| SOURCE EXCERPT |
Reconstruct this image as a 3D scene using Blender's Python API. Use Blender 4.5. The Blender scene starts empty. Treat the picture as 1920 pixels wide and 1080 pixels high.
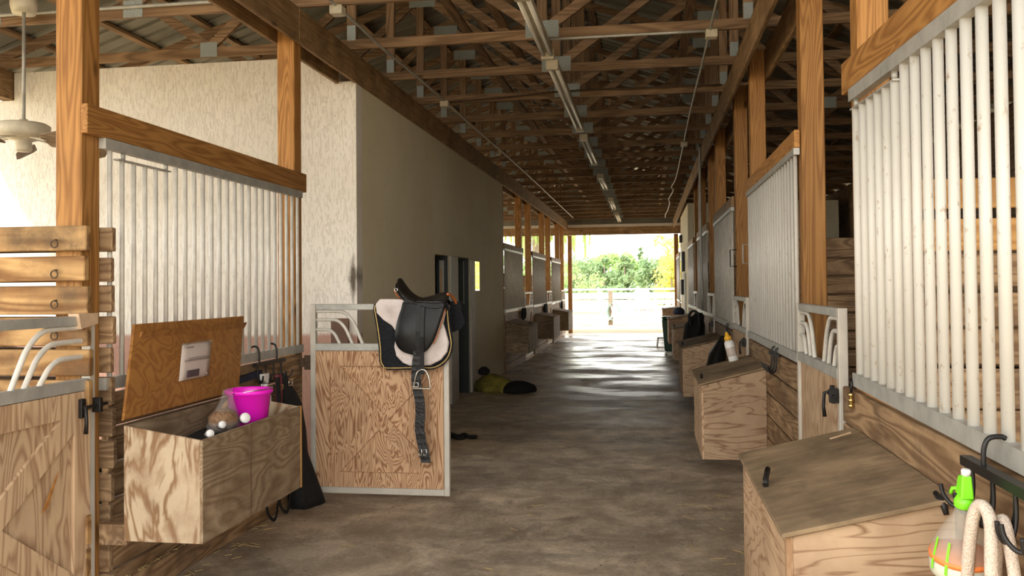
import bpy, bmesh, math, random
from mathutils import Vector, Matrix, noise
random.seed(7)
S = bpy.context.scene
COL = S.collection
PI = math.pi
V = Vector

# ------------------------------------------------------------------ materials
class NT:
    def __init__(s, name):
        s.m = bpy.data.materials.new(name); s.m.use_nodes = True
        s.t = s.m.node_tree; s.b = s.t.nodes['Principled BSDF']; s.out = s.t.nodes['Material Output']
    def n(s, typ, ins=None, **props):
        k = s.t.nodes.new(typ)
        for a, v in props.items(): setattr(k, a, v)
        for a, v in (ins or {}).items(): s.set(k.inputs[a], v)
        return k
    def set(s, inp, v):
        if isinstance(v, bpy.types.NodeSocket): s.t.links.new(v, inp)
        elif isinstance(v, bpy.types.Node): s.t.links.new(v.outputs[0], inp)
        elif hasattr(v, '__len__') and len(v) == 3 and inp.type == 'RGBA': inp.default_value = (*v, 1)
        else: inp.default_value = v
    def math(s, op, a, b=0.0, c=None, clamp=False):
        k = s.n('ShaderNodeMath', operation=op, use_clamp=clamp); s.set(k.inputs[0], a); s.set(k.inputs[1], b)
        if c is not None: s.set(k.inputs[2], c)
        return k.outputs[0]
    def mix(s, f, a, b, typ='MIX'):
        k = s.n('ShaderNodeMix', data_type='RGBA', blend_type=typ); s.set(k.inputs[0], f); s.set(k.inputs[6], a); s.set(k.inputs[7], b)
        return k.outputs[2]
    def ramp(s, f, stops):
        k = s.n('ShaderNodeValToRGB'); s.set(k.inputs[0], f); e = k.color_ramp.elements
        while len(e) < len(stops): e.new(.5)
        for q, (p, c) in zip(e, stops):
            q.position = p; q.color = (*c, 1) if hasattr(c, '__len__') else (c, c, c, 1)
        return k.outputs[0]
    def coord(s, scale=(1, 1, 1), rnd=True, out='Object'):
        tc = s.n('ShaderNodeTexCoord').outputs[out]
        v = s.n('ShaderNodeVectorMath', operation='MULTIPLY'); s.set(v.inputs[0], tc); v.inputs[1].default_value = scale
        v = v.outputs[0]
        if rnd:
            oi = s.n('ShaderNodeObjectInfo').outputs['Random']
            r = s.n('ShaderNodeCombineXYZ'); s.set(r.inputs[0], s.math('MULTIPLY', oi, 91.7)); s.set(r.inputs[1], s.math('MULTIPLY', oi, 57.3)); s.set(r.inputs[2], s.math('MULTIPLY', oi, 33.1))
            a = s.n('ShaderNodeVectorMath', operation='ADD'); s.set(a.inputs[0], v); s.set(a.inputs[1], r); v = a.outputs[0]
        return v
    def noise(s, vec, scale, detail=3, rough=.5, dist=0.0):
        return s.n('ShaderNodeTexNoise', {'Vector': vec, 'Scale': scale, 'Detail': detail, 'Roughness': rough, 'Distortion': dist}).outputs[0]
    def bump(s, h, strength=.3, dist=.01):
        k = s.n('ShaderNodeBump', {'Strength': strength, 'Distance': dist, 'Height': h}); s.set(s.b.inputs['Normal'], k.outputs[0])
    def fin(s, color=None, rough=.6, metal=0.0, spec=.5):
        if color is not None: s.set(s.b.inputs['Base Color'], color)
        s.set(s.b.inputs['Roughness'], rough); s.set(s.b.inputs['Metallic'], metal); s.set(s.b.inputs['Specular IOR Level'], spec)
        return s.m

def plain(name, c, rough=.5, metal=0.0, var=.15, scale=12, spec=.5, bump=0):
    n = NT(name); v = n.coord()
    f = n.noise(v, scale, 4, .6)
    col = n.mix(n.ramp(f, [(.35, 0), (.7, 1)]), c, tuple(x*(1-var) for x in c))
    if bump: n.bump(f, bump, .01)
    return n.fin(col, rough, metal, spec)

def wood(name, axis, light, dark, rings=9, stretch=9, scale=5, rough=.65, fiber=.35, stain=None, lo=.25, hi=.75, bump=.12, spec=.3, knots=True, var=.25, detail=2.5, dist=.5):
    n = NT(name); i = 'xyz'.index(axis)
    sc = [1, 1, 1]; sc[i] = 1/stretch
    v = n.coord(tuple(sc))
    f = n.noise(v, scale, detail, .5, dist)
    w = n.math('PINGPONG', n.math('MULTIPLY', f, rings), .5)
    w = n.math('MULTIPLY', w, 2)
    fs = [90, 90, 90]; fs[i] = 3
    v2 = n.coord(tuple(fs))
    f2 = n.noise(v2, 1, 3, .6)
    w = n.math('ADD', n.math('MULTIPLY', w, 1-fiber), n.math('MULTIPLY', f2, fiber))
    col = n.ramp(w, [(lo, dark), (hi, light)])
    v3 = n.coord((1, 1, 1))
    b = n.noise(v3, 2.3, 4, .6)
    col = n.mix(n.ramp(b, [(.35, 0.0), (.75, var*2)]), col, tuple(x*.45 for x in dark))
    if stain: col = n.mix(n.ramp(n.noise(v3, 4.1, 5, .65), [(.48, 0), (.7, stain[1])]), col, stain[0])
    if knots:
        ks = [2.1, 2.1, 2.1]; ks[i] = 1.0
        vo = n.n('ShaderNodeTexVoronoi', {'Vector': n.coord(tuple(ks)), 'Scale': 1.6}).outputs[0]
        col = n.mix(n.ramp(vo, [(.04, .85), (.10, 0)]), col, tuple(x*.25 for x in dark))
    oi = n.n('ShaderNodeObjectInfo').outputs['Random']
    hs = n.n('ShaderNodeHueSaturation', {'Value': n.math('MULTIPLY_ADD', oi, .3, .85), 'Color': col}); col = hs.outputs[0]
    if bump: n.bump(w, bump, .004)
    return n.fin(col, rough, 0, spec)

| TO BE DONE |
Identify every line holding the word "scene" and copy it out.

| THE OUTPUT |
Reconstruct this image as a 3D scene using Blender's Python API. Use Blender 4.5. The Blender scene starts empty. Treat the picture as 1920 pixels wide and 1080 pixels high.
S = bpy.context.scene